Trump's Pick For Commerce Secretary Was Responsible For
The Deaths Of Several Workers (And Committed SEC Fraud)
You probably don't hear a lot
about the Department of Commerce, but it's actually pretty important. They're
in charge of invigorating the economy and creating jobs. That might lead
you to think that the Secretary of Commerce should be both a scholar and a
paragon of good business practices, which is not something often said about
Trump's Commerce pick, Wilbur Ross, who was involved in the Sago mine
disaster which left 12 miners dead.
See, Ross purchased the Sago
mine, which was notorious for its safety violations, about seven weeks
before the disaster happened. It might seem unfair to hold him responsible,
were it not for this excruciating interview in which he admits that
he totally knew that the mine was wildly unsafe and decided to keep it open
anyway. Ross justified his decision by insisting that "you have to put it
in the context of the industry," which is asshole talk for "sometimes
workers get killed in your mine, and you just have to roll the dice."
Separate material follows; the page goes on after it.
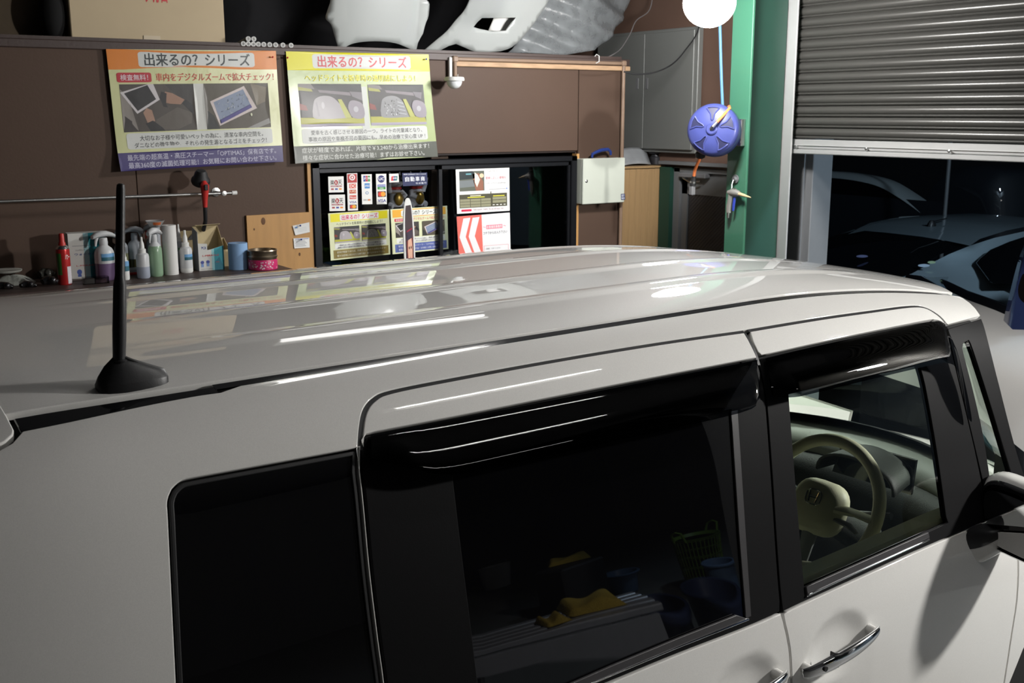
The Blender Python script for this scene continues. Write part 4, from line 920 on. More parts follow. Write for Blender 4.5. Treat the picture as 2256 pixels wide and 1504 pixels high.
def tablet2(P, x0, y0, x1, y1):
    X = lambda a: x0 + (x1 - x0) * a; Yy = lambda b: y0 + (y1 - y0) * b
    pl = lambda pts, c: P.poly([(X(a), Yy(b)) for a, b in pts], c)
    pl([(0, 0), (1, 0), (1, 1), (0, 1)], (84, 76, 62)); pl([(.72, 0), (.98, .1), (.96, .4), (.8, .5)], (120, 108, 86)); pl([(0, .55), (.12, .7), (.2, 1), (0, 1)], (42, 44, 42)); pl([(.62, 1), (1, .78), (1, .9), (.8, 1)], (150, 148, 144))
    pl([(.08, .39), (.62, .06), (.80, .56), (.20, .93)], (222, 208, 205)); pl([(.13, .41), (.60, .13), (.72, .54), (.22, .88)], (136, 150, 176))
    r = np.random.default_rng(3)
    for i in range(70):
        a, b = r.uniform(.2, .66), r.uniform(.2, .72)
        if (b - .41 + (a - .13) * .6) < 0.05 or b > .86 - (a - .2) * .6: continue
        t = r.uniform(0, 3); w = .05; pl([(a, b), (a + w * math.cos(t), b + w * math.sin(t)), (a + w * math.cos(t) + .008, b + w * math.sin(t) + .012)], [(206, 212, 216), (70, 82, 110), (172, 186, 180)][i % 3])
    pl([(.215, .80), (.70, .47), (.72, .54), (.22, .88)], (70, 62, 140)); P.ell(X(.70), Yy(.70), .006, .014, (230, 232, 200))
def headlight(P, x0, y0, x1, y1, clear):
    X = lambda a: x0 + (x1 - x0) * a; Yy = lambda b: y0 + (y1 - y0) * b
    pl = lambda pts, c: P.poly([(X(a), Yy(b)) for a, b in pts], c)
    pl([(0, 0), (1, 0), (1, 1), (0, 1)], (62, 58, 58)); pl([(0, .0), (.2, 0), (.25, .12), (0, .1)], (128, 122, 118)); pl([(0, .07), (.2, .12), (.22, .18), (0, .15)], (170, 170, 70))
    pl([(.2, 0), (1, 0), (1, .18), (.8, .2), (.3, .13)], (44, 46, 46)); pl([(.3, .14), (.8, .2), (.82, .28), (.32, .2)], (138, 128, 134)); pl([(.8, .18), (1, .2), (1, .4), (.84, .3)], (128, 122, 128))
    pl([(0, .78), (1, .8), (1, .94), (0, .93)], (186, 184, 62)); pl([(0, .93), (1, .94), (1, 1), (0, 1)], (176, 168, 186)); pl([(0, .45), (.1, .5), (.12, .62), (0, .6)], (140, 52, 38))
    o = crv([(.20, .55), (.24, .36), (.36, .28), (.5, .3), (.6, .42), (.68, .62), (.72, .78), (.66, .81), (.24, .81), (.19, .68), (.20, .55)], 4)[:-1]
    pl(o, (176, 170, 174) if not clear else (150, 150, 152))
    if clear:
        r = np.random.default_rng(5)
        for i in range(46):
            a = r.uniform(.26, .58); b = r.uniform(.36, .74); 
            if a > .5 and b < .5: continue
            w = r.uniform(.006, .016); h = r.uniform(.03, .09); pl([(a, b), (a + w, b), (a + w, b + h * .5), (a, b + h * .5)], [(60, 62, 66), (226, 228, 230), (100, 100, 104)][i % 3])
        for k in range(4): pl([(.5, .42 + k * .09), (.60 + k * .015, .46 + k * .09), (.6 + k * .015, .475 + k * .09), (.5, .435 + k * .09)], (214, 216, 222))
    else:
        P.ell(X(.36), Yy(.50), (x1 - x0) * .025, (y1 - y0) * .08, (205, 200, 205)); pl([(.25, .45), (.27, .4), (.3, .75), (.27, .76)], (158, 152, 158))
    pl([(.60, .36), (.66, .36), (.80, .80), (.70, .80)], (190, 192, 92)); o = crv([(.76, .5), (.80, .4), (.9, .4), (1, .5), (1, .8), (.82, .8), (.76, .6), (.76, .5)], 3)[:-1]; pl(o, (160, 152, 162)); P.ell(X(.88), Yy(.60), (x1 - x0) * .04, (y1 - y0) * .07, (196, 192, 200))
bul_o = lambda u, v: .004 + .010 * v * v + 1.6 * max(0, v - .72) ** 2 * max(0, .42 - u) ** 2 + .002 * math.sin(6 * v + 3 * u)
bul_y = lambda u, v: .004 + .014 * v * v + .002 * math.sin(5 * v - 4 * u)
M_GLOSSP = mat('glossy_poster_paper', srgb(*CREAM), .3, coat=.5, coatr=.1, noise=.01, bump=.25, bscale=9)
def big_poster(kind):
    if kind == 'o':
        sf = quad([(233, 108), (607, 112), (622, 356), (262, 377)], 5.384, bul_o); band, bot = (236, 138, 40), (72, 62, 122)
        root = sheet('poster', 'large glossy poster with orange top band and purple foot above the counter', 'poster', sf, mat('poster_cream_sheet', srgb(196, 198, 148), .3, coat=.5, coatr=.1, noise=.01, bump=.35, bscale=7), 48, 32)
    else:
        sf = quad([(629, 113), (943, 120), (961, 345), (648, 360)], 5.384, bul_y); band, bot = (236, 228, 10), (78, 82, 70)
        root = sheet('poster', 'large glossy poster with yellow top band and grey foot above the window', 'poster', sf, mat('poster_green_sheet', srgb(160, 174, 118), .3, coat=.5, coatr=.1, noise=.01, bump=.35, bscale=7), 48, 32)
    P = Print(sf, curved=True, lift=.0004); P.dim = .74
    P.rect(0, 0, 1, .165, band); P.rect(0, .85 if kind == 'o' else .845, 1, 1, bot)
    P.rect(.17, .02, .86, .145, (224, 226, 222), .02); P.rect(.06, .69, .94, .825, (226, 228, 224), .02)
    if kind == 'o': P.rect(.04, .19, .235, .27, (198, 32, 52), .015)
    pict = P.build('printed_fields', root)
    P = Print(sf, curved=True, lift=.00022); P.k = 8; P.dim = .70
    if kind == 'o': P.rect(.475, .285, .535, .68, (228, 228, 222)); tablet_scene(P, .05, .285, .475, .68); tablet2(P, .535, .285, .935, .68)
    else: P.rect(.475, .31, .525, .70, (222, 226, 220)); headlight(P, .06, .285, .49, .675, False); headlight(P, .535, .29, .94, .675, True)
    P.build('printed_pictures', root)
    T = Print(sf, lift=.0015); T.dim = .8
    c = (36, 48, 50) if kind == 'o' else (206, 32, 48)
    T.text('出来るの？シリーズ', .205, .03, .83, .135, c, .025, 1)
    if kind == 'o':
        T.text('検査無料！', .06, .205, .215, .255, (240, 220, 225), .015, 1.2); T.text('車内をデジタルズームで拡大チェック！', .26, .195, .975, .262, (206, 62, 44), .012, 1)
        T.text('大切なお子様や可愛いペットの為に、清潔な車内空間を。', .135, .712, .88, .757, (60, 62, 62), .008, 1); T.text('ダニなどの微生物や、それらの発生源となるゴミをチェック！', .10, .77, .90, .815, (60, 62, 62), .008, 1)
        T.text('最先端の超高温・高圧スチーマー「OPTIMAS」保有店です。', .05, .868, .955, .918, (206, 204, 226), .008, 1); T.text('最高360度の滅菌処理可能！お気軽にお問い合わせ下さい。', .05, .932, .955, .982, (206, 204, 226), .008, 1)
    else:
        T.text('ヘッドライトを新車時の透明感にしよう！', .11, .20, .885, .262, (238, 228, 20), .02, 1.6)
        T.text('愛車を古く感じさせる原因の一つ。ライトの光量減となり、', .12, .705, .90, .748, (64, 66, 64), .008, 1); T.text('事故の原因や車検不可の要因にも。早めの治療で安心度 UP ！', .10, .765, .92, .808, (64, 66, 64), .008, 1)
        T.text('症状が軽度であれば、片眼で￥3,240から治療出来ます！', .05, .862, .94, .912, (222, 224, 218), .01, 1); T.text('様々な症状に合わせた治療可能！まずはお診せ下さい。', .05, .928, .90, .978, (222, 224, 218), .01, 1)
    T.build('lettering', root)
    return sf
so = big_poster('o'); sy = big_poster('y')
def pin(p, lab, c, dirn=(-.3, -1, .1)):
    mb = MB(); mb.lathe([(.0008, 0), (.0008, .008), (.004, .009), (.0032, .016), (.0045, .018), (.0045, .020), (.001, .021)], p, 12, dirn)
    tag(mb.build('push_pin', mat('pin_' + c, {'red': (.45, .02, .02), 'blue': (.02, .05, .25)}[c], .3, noise=.05), loc=p), lab, 'pin')
pin(so(.975, .06, .001), 'red push pin in the upper right corner of the orange poster', 'red'); pin(sy(.005, .06, .001), 'red push pin in the upper left corner of the yellow poster', 'red'); pin(sy(.975, .05, .001), 'dark blue push pin in the upper right corner of the yellow poster', 'blue')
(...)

Someone with a general nonchalance about the lives of workers probably isn't
the guy you want in charge of improving "standards of living for
Americans."
It's also safe to say that Wilbur
Ross doesn't much care for government being involved in businesses, which makes
him an odd pick. His investment firm got their asses fined by the
Securities and Exchange Commission for taking $10.4 million from investors in
bogus fees. He has also gone on record saying that one of the major problems
businesses face is all this pesky government regulation, which includes
safety regulations for workers -- you know, like the dozen people who died in
the Sago mine. How effective can you be at a government position you personally
believe shouldn't exist? Maybe he could form a little club for anti-government
bureaucrats with Rick Perry and Ron Swanson.